People are losing trust in mainstream media because of perceived biased coverage of the Gaza genocide. If that erosion of trust is real, why isn’t it prompting wider public re-examination of historical cover-ups and contested narratives — Watergate, Iran–Contra, Iraq, even shifting beliefs about who “beat” the Nazis? If we don’t question how past information was shaped, what’s the point of preserving evidence (e.g., Gaza genocide evidence recently removed from YouTube by Google)? Won’t this all be forgotten in a few years, the same way all those previous events are no longer discussed?
What’s stopping a sustained, constructive public inquiry into these parallels between past cover-ups and current information control? Where are good, constructive places to discuss these issues without falling into unproductive conspiracy spirals?

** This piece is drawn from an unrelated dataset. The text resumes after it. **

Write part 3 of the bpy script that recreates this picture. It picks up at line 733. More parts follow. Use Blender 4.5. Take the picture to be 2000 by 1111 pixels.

This is a really dumb perspective, in general. By that logic I could say, “If Holocaust denialism is so baseless, then why does it get censored so much? If there’s no truth to it, wouldn’t you want people talking about it?” No, it’s censored because it is baseless, because we don’t want people spreading around long debunked misinformation. Just because something is untrue doesn’t mean that people repeating it can’t create confusion, doubt, etc.
I mean, look at all the bullshit propaganda the right puts out, and because they have so much money backing it, strengthening their signal, it’s all some people ever hear, and if some spends thousands of hours watching Fox News, and the other side gets like 20 minutes once a year at Thanksgiving, which narrative they go with is going to have very little to do with what’s actually true.
That same far-right media sphere has spread out from the US to all sorts of small countries around the world. If you look at them, you’ll often find right-wingers in those countries screaming about shit that doesn’t even apply to their country, because it’s what this propaganda network told them to be mad about. I mean, fucking anti-mask protests in Japan, for example.
Regardless of your perspective on Tienanmen Square, this logic of, “If it’s not true then there’s no reason to censor it” doesn’t really hold up.